N. P. van Wyk Louw

South African poet

1906   -   1970

country of citizenship: South Africa
language of expression: Afrikaans
educated at: University of Cape Town
occupation: poet, writer, university teacher, linguist
award received: honorary doctor of the University of Utrecht

Nicolaas Petrus van Wyk Louw (11 June 1906 in Sutherland, formerly Cape Province, now Northern Cape Province in South Africa – 18 June 1970 in Johannesburg), almost universally known as N.P. van Wyk Louw, was an Afrikaans-language poet, playwright and scholar. He was the older brother of Afrikaans-language poet W.E.G. Louw.
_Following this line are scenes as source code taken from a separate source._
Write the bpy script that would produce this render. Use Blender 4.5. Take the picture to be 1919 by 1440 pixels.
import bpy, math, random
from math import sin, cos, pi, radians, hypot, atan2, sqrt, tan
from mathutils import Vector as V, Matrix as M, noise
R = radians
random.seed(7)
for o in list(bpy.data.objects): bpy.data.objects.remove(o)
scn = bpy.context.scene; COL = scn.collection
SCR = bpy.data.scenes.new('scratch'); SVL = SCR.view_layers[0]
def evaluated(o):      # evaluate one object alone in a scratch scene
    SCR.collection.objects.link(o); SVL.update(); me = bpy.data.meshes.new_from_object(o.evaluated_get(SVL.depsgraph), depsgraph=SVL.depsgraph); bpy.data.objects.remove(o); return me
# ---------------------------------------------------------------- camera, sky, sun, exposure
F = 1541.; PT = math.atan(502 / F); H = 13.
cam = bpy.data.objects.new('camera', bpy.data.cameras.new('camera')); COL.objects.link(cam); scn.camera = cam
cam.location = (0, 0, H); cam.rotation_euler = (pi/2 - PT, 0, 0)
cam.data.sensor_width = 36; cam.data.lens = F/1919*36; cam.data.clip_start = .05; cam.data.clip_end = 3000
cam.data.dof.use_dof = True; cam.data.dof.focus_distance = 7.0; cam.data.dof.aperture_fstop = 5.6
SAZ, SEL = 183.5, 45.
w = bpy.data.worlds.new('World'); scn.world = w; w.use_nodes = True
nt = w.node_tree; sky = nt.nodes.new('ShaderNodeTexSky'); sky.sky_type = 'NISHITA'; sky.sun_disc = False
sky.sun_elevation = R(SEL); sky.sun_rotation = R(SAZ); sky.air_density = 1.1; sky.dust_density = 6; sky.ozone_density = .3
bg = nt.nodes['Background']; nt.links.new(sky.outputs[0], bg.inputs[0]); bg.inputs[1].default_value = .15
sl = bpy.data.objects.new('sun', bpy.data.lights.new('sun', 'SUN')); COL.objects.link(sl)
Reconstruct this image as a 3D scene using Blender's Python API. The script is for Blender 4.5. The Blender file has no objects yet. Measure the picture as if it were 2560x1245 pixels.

One of the Dertigers, or "Writers of the Thirties," N.P. van Wyk Louw produced among his most famous works his debut 1935 volume of poems, Alleenspraak ("Monologue"), the 1937 poetry collection Die halwe kring ("The Semicircle"), the verse epic Raka, and the 1956 tragedy Germanicus.N.P. van Wyk Louw is quoted on the Afrikaans Language Monument in Paarl, Western Cape Province; in his quote, he views Afrikaans as a bridge that connects Europe with Africa. The South African composer Cromwell Everson composed a song cycle, "Vier Liefdesliedjies" ("Four little love songs") that used three of Louw's poems: "Nagliedje", "Net altyd jy" and "Dennebosse" (respectively, "Little night song", "Only always you" and "Pine forest"). A collection of the correspondence between N.P. van Wyk and his brother W.E.G. Louw was published by Hemel & See Boeke in 2011 under the title "Briewe van W.E.G. en N.P. van Wyk Louw 1941-1970".